Однажды к генералу Деникину прибыла делегация евреев с ходатайством о прекращении погромов. Обычные евреи, по их словам, не должны нести ответственность за Троцкого, точно так же как с обычных русских нельзя спрашивать за Ленина. Но белогвардейцам и антисемитам было очень удобно следовать этой логике – по крайней мере, когда дело касалось евреев.

Троцкий мог проявлять чудеса красноречия, сталкиваясь с погромами, но при этом он не скрывал пренебрежительного отношения к узким интересам евреев. Например, ему совершенно не хотелось брать под защиту еврейские религиозные учреждения. Он не чувствовал ни родства, ни симпатии по отношению к духовным ценностям, которые воплощали эти здания; ему самому эти ценности были совершенно не свойственны.

У Троцкого начисто отсутствовали как «агават Исраэль» – любовь к еврейскому народу, – так и осознание себя частью его исторической миссии. Евреи для него были лишь еще одним немногочисленным преследуемым меньшинством. В детстве он не ощущал родства с другими евреями.
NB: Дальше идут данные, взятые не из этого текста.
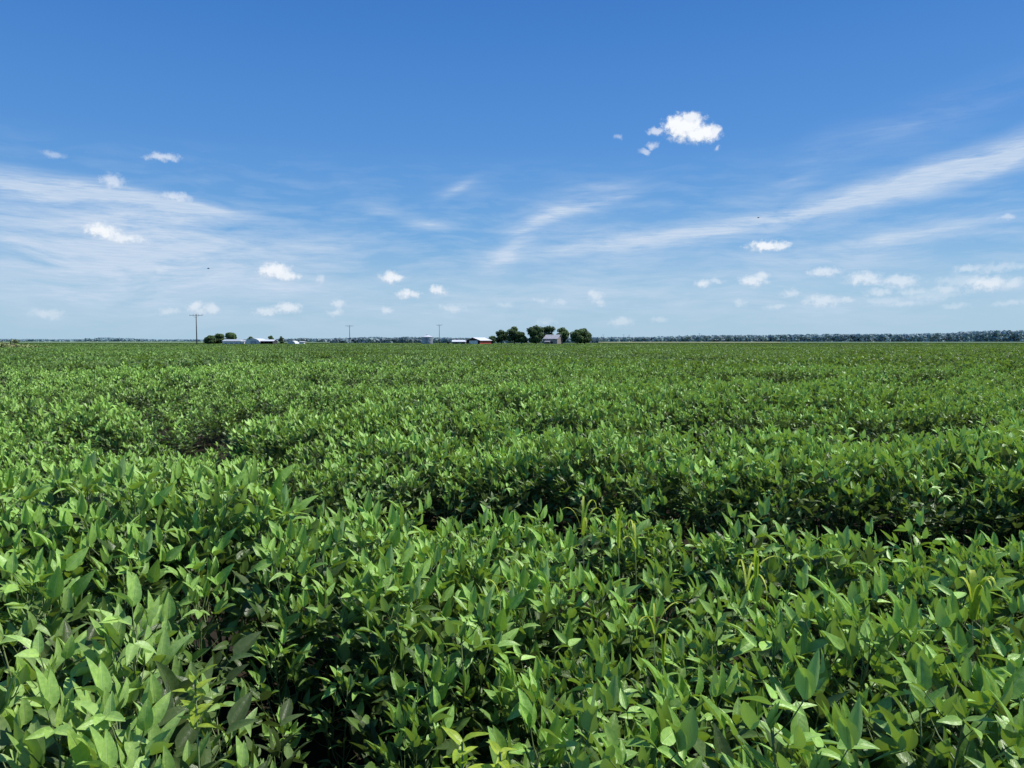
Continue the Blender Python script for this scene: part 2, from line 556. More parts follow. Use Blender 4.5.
y = -1.2
while y < 26:
    sp = .205 if y < 9 else (.24 if y < 16 else .30)
    n = int((max(y, 0) * .74 + (2.4 if y < 8 else 2.8)) / sp)
    for i in range(-n, n + 1):
        x = i * sp + uni(-.09, .09)
        yy = y + uni(-.08, .08)
        if math.hypot(x, yy) < .62: continue            # where the photographer stands
        g = gap_at(x, yy)
        ln = lane(x, yy) if yy > 7.2 else 0
        g = max(g, .66 * ln)
        big = mnoise.noise(Vector((x * .8, yy * 1.2, 3.1)))
        rows = mnoise.noise(Vector((x * .13, yy * .62, 9.7)))
        hgt = 1 + .20 * big * (.6 if y < 4.5 else 1) + (.16 if y > 8 else .06) * rows - g * .85 + uni(-.09, .07)
        if g > .38 and rnd() < (.90 if yy > 3.3 else .62): continue
        if g > .24 and rnd() < .45: continue
        if x < -.3 and 5.2 < yy < 8: hgt *= .92
        rec = (x, yy, ground_h(x, yy), max(.45, hgt), g)
        rest.append(rec)
    y += sp

# visible + nearest become individuals
cand = sorted([r for r in rest if r[1] > .9 and abs(r[0]) < r[1] * .70 + .10], key=lambda r: r[1])
near = cand[:298]
ns = set(id(r) for r in near)
rest = [r for r in rest if id(r) not in ns]


def zone(px, Y):
    if px < 340 and Y < 2.35: return 0
    if px < 400: return 1
    if px < 720: return 2
    return 3


ZL = [('broad-leaved dusty green soybean plant in the pale clump at lower left', 'dusty soybean plants of the lower left clump'),
      ('tall dark green soybean plant on the high row crossing the left side', 'soybean plants of the high left row'),
      ('mid green soybean plant with pointed leaves in the middle foreground', 'soybean plants of the middle foreground'),
      ('glossy bright green soybean plant in the right foreground', 'soybean plants of the right foreground')]
random.seed(8)
for x, yy, gz, hs, g in near:
    px = 512 + F * x / yy
    z = zone(px, yy)
    root = empty('soybean_plant', (x, yy, gz), rnd() * 6.28)
    root.scale = (hs, hs, hs)
    root.rotation_euler = (uni(-.10, .10), uni(-.10, .10), uni(-.7, .7))
    tag(root, ZL[z][0], 'soybean plant', ZL[z][1])
    fm, sm = Q2[random.choice((6, 7, 8)) if z == 0 else random.randrange(6)]
    for nm, me in (('foliage', fm), ('stem', sm)):
        o = bpy.data.objects.new(nm, me)
        o.parent = root
        COL.objects.link(o)

pts, rots, scl, idx = [], [], [], []


def put(x, y, z, s, k, rx=0., ry=0.):
    pts.append((x, y, z)); rots.append((rx, ry, uni(-.8, .8))); scl.append(s); idx.append(k)


for x, yy, gz, hs, g in rest:
    put(x, yy, gz, hs, random.randrange(8), uni(-.12, .12), uni(-.12, .12))
y = 25.5
while y < 130:
    sp = .95 + (y - 25) * .006
    n = int((y * .74 + 4) / sp)
    for i in range(-n, n + 1):
        x, yy = i * sp + uni(-.4, .4), y + uni(-.3, .3)
        rows = mnoise.noise(Vector((x * .05, yy * .26, 9.7)))
        s = 1 + .12 * rows + uni(-.05, .05)
        ln = lane(x, yy)
        s -= .36 * ln
        if ln > .5 and y < 75 and rnd() < .75: continue
        put(x, yy, ground_h(x, yy), s, 8 + random.randrange(4), uni(-.04, .04), uni(-.04, .04))
    y += sp * .9
y = 128
while y < 545:
    sp = 8.5 + (y - 128) * .01
    n = int((y * .74 + 12) / sp)
    for i in range(-n, n + 1):
        x, yy = i * sp + uni(-2, 2), y + uni(-2, 2)
        s = 1 + .10 * mnoise.noise(Vector((x * .01, yy * .03, 2.)))
        put(x, yy, ground_h(x, yy), s, 12 + random.randrange(3))
    y += sp * .8
print('field instances', len(pts), 'near', len(near), 'far edge of singles', near[-1][1])

me = bpy.data.meshes.new('soybean_field')
me.from_pydata(pts, [], [])
a = me.attributes.new('rot', 'FLOAT_VECTOR', 'POINT'); a.data.foreach_set('vector', np.array(rots, dtype=np.float32).ravel())
a = me.attributes.new('scl', 'FLOAT', 'POINT'); a.data.foreach_set('value', np.array(scl, dtype=np.float32))
a = me.attributes.new('idx', 'INT', 'POINT'); a.data.foreach_set('value', np.array(idx, dtype=np.int32))
field = bpy.data.objects.new('soybean_field', me)
COL.objects.link(field)
tag(field, 'dense green soybean crop covering the flat field behind the foreground rows', 'soybean field', kind='stuff')
ng = bpy.data.node_groups.new('field_scatter', 'GeometryNodeTree')
ng.interface.new_socket('Geometry', in_out='INPUT', socket_type='NodeSocketGeometry')
ng.interface.new_socket('Geometry', in_out='OUTPUT', socket_type='NodeSocketGeometry')
gi, go = ng.nodes.new('NodeGroupInput'), ng.nodes.new('NodeGroupOutput')
ip = ng.nodes.new('GeometryNodeInstanceOnPoints')
ci = ng.nodes.new('GeometryNodeCollectionInfo')
ci.inputs['Collection'].default_value = forms
ci.inputs['Separate Children'].default_value = True
ci.inputs['Reset Children'].default_value = True


def named(nm, ty):
    nd = ng.nodes.new('GeometryNodeInputNamedAttribute')
    nd.data_type = ty
    nd.inputs['Name'].default_value = nm
    return nd.outputs['Attribute']


e2r = ng.nodes.new('FunctionNodeEulerToRotation')
ng.links.new(named('rot', 'FLOAT_VECTOR'), e2r.inputs[0])
ng.links.new(gi.outputs[0], ip.inputs['Points'])
ng.links.new(ci.outputs[0], ip.inputs['Instance'])
ip.inputs['Pick Instance'].default_value = True
ng.links.new(named('idx', 'INT'), ip.inputs['Instance Index'])
ng.links.new(e2r.outputs[0], ip.inputs['Rotation'])
ng.links.new(named('scl', 'FLOAT'), ip.inputs['Scale'])
ng.links.new(ip.outputs[0], go.inputs[0])
md = field.modifiers.new('scatter', 'NODES')
md.node_group = ng

# ------------------------------------------------------------------ weeds among the crop
def grass_weed(px, py, Y, n, L, label, seed, spread=.5, yel=.6, w=.007):
    random.seed(seed)
    x, yy, z = at(px, py - 16, Y)
    gz = ground_h(x, yy)
    root = empty('grass_weed', (x, yy, gz), 0)
    tag(root, label, 'grass weed')
    top = z - gz
    mb = MB()
    mb.tube([(0, 0, 0), (.01, 0, top * .5), (0, .01, top - L * .75)], [.003, .0025, .0018], 5, (.5, .3, 0, 1))
    mb.build('stem', M_blade, root, smooth=True)
    for k in range(n):
        b = MB()
        a = rnd() * 6.28 if n > 2 else (0.2 + k * 2.9)
        p = Vector((0, 0, top - L * .78))
        el = uni(1.1, 1.45)
        vs, uv, fs = [], [], []
        segs = 12
        LL = L * uni(.85, 1.25)
        for i in range(segs + 1):
            t = i / segs
            e = el - t * t * (1.3 + spread * 2.2)
            dh = Vector((math.cos(a), math.sin(a), 0))
            if i: p = p + (dh * math.cos(e) * spread * 1.1 + Vector((0, 0, 1)) * math.sin(e)) * (LL / segs)
            s = Vector((-math.sin(a), math.cos(a), 0))
            ww = w * (1 - t ** 2.2) + .0008
            nn = Vector((0, 0, .3)) * ww
            vs += [p - s * ww + nn, p, p + s * ww + nn]
            uv += [(.0, t), (.5, t), (1., t)]
        for i in range(segs):
            for j in range(2):
                q = i * 3 + j
                fs.append((q, q + 1, q + 4, q + 3))
        b.add(vs, fs, uv, (.7, min(1, yel + uni(-.25, .2)), 1, 1))
        b.build('blade', M_blade, root, smooth=True)
    return root


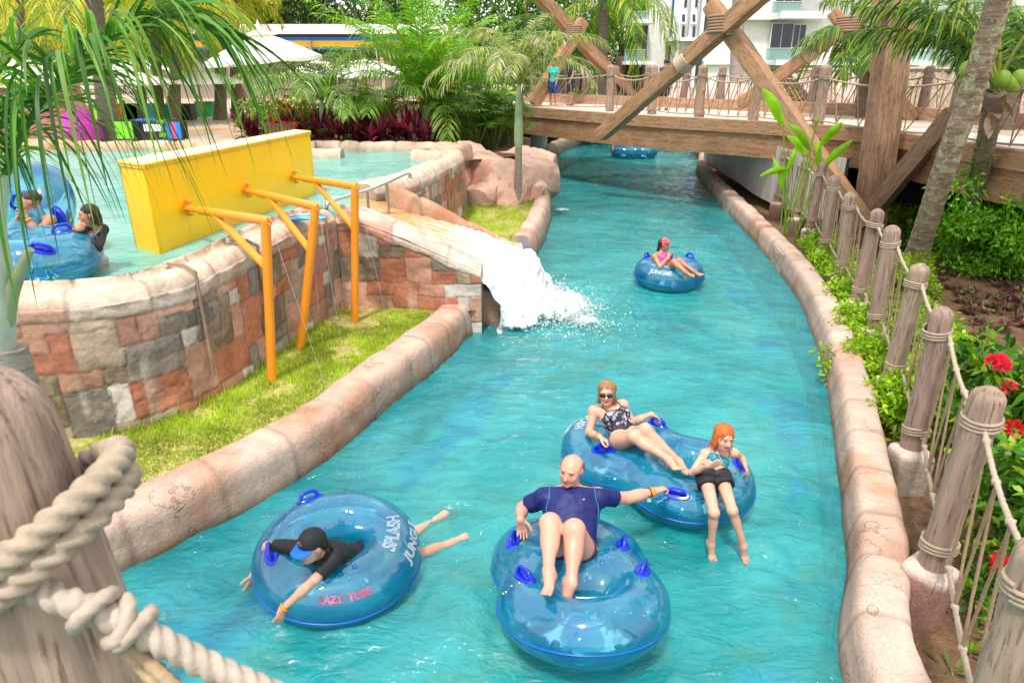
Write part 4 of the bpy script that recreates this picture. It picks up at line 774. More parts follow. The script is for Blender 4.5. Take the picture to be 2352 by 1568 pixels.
def skimmer():
    c = G(707, 500, 1.87); t = thing('skimmer_net', 'small blue skimmer net lying on the stone wall behind the middle bracket', 'pool net', c); a = np.linspace(0, 2 * PI, 40); x = .24 * np.sign(np.cos(a)) * np.abs(np.cos(a)) ** .6; y = .11 * np.sign(np.sin(a)) * np.abs(np.sin(a)) ** .6
    P = np.stack([x, y, 0 * x], 1) + c; m = MB(); pipe(m, P, .011, 6, (.02, .25, .62)); obj('frame', m, PAINT, t); m = MB(); m.add(P, [list(range(39))], (.15, .45, .65)); obj('mesh', m, FABRIC, t)
skimmer()
# ================================================================ boulders
BM = m_rough('boulder_plaster', .22, 2.2, 16, .7, .8, .3, .03)
bd = [(1075, 350, 19.0, .95, .9), (1120, 372, 18.6, .95, .8), (1150, 415, 18.0, 1.0, .75), (1040, 375, 18.3, .75, .8), (1195, 365, 20.3, .9, .85), (1222, 400, 19.6, .85, .9), (1190, 440, 18.3, .75, .6), (1110, 430, 17.7, .6, .6), (1232, 360, 22, .9, .8)]
for k, (u, v, Y, r, hh) in enumerate(bd):
    p = D(u, v, Y); m = MB(); zc = max(.6, p[2] - hh * .55); ico(m, (p[0], Y, zc), r, (.60, .38, .30) if k % 3 else (.64, .45, .36), sub=5, sc=(1.05, 1, hh * 1.0), wob=.26, ws=.9); V = m.V[0]; c0_ = A(p[0], Y, zc)
    rs = np.random.RandomState(k)
    for j in range(9):
        nn = nrm(rs.normal(0, 1, 3)); dd = (V - c0_) @ nn; lim = r * rs.uniform(.62, .85); V -= np.outer(np.maximum(dd - lim, 0) * .85, nn)
    C = m.C[0]; f = fbm(V, 1.4, 4)[:, None]; m.C[0] = C * (1 + .25 * f) * np.where(f > .45, A(.8, .62, .55), A(1, 1, 1))
    lb = ['peaked pink boulder at the back beside the planted bed', 'pink boulder in the middle of the heap', 'rounded front boulder facing the small lawn', 'small boulder against the pool kerb', 'pale boulder behind the lone palm trunk', 'boulder right of the palm trunk at the water', 'low boulder at the foot of the palm', 'small boulder at the corner of the lawn', 'last boulder next to the bridge kerb'][k]
    tag(obj('boulder', m, BM), lb, 'boulder', 'pink plaster boulders beside the river')
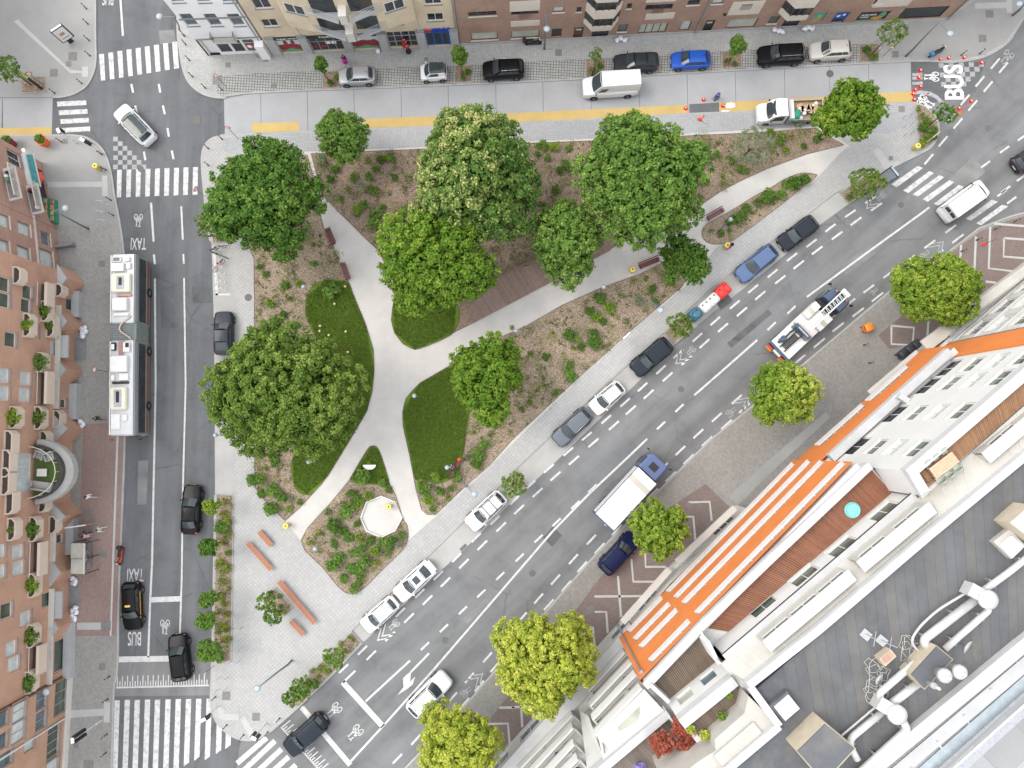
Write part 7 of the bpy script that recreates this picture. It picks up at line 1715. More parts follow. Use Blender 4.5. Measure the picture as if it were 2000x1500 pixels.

В подростковые годы в Одессе он жил в еврейской семье, члены которой осознавали себя евреями, но едва ли впитал хоть каплю эмоциональной привязанности к своему происхождению. После того как его воображение было захвачено очарованием марксизма и он всей душой поверил в это учение, он окончательно отказался от еврейского самосознания. Для Троцкого это было необходимым шагом на пути к приятию всего человечества (или по меньшей мере его пролетарской части). Поэтому он и утверждал, что антиеврейские предрассудки не были решающим фактором в его ненависти к самодержавию. Поэтому он мог заявлять, что является марксистом и русским революционером, а затем отрекаться от собственного еврейства. Но этот отказ от еврейских корней сам по себе был формой причастности к ним. Решительно отвергнув одну мессианскую религию, он принял иную, столь же утопическую веру – светскую и гораздо более опасную.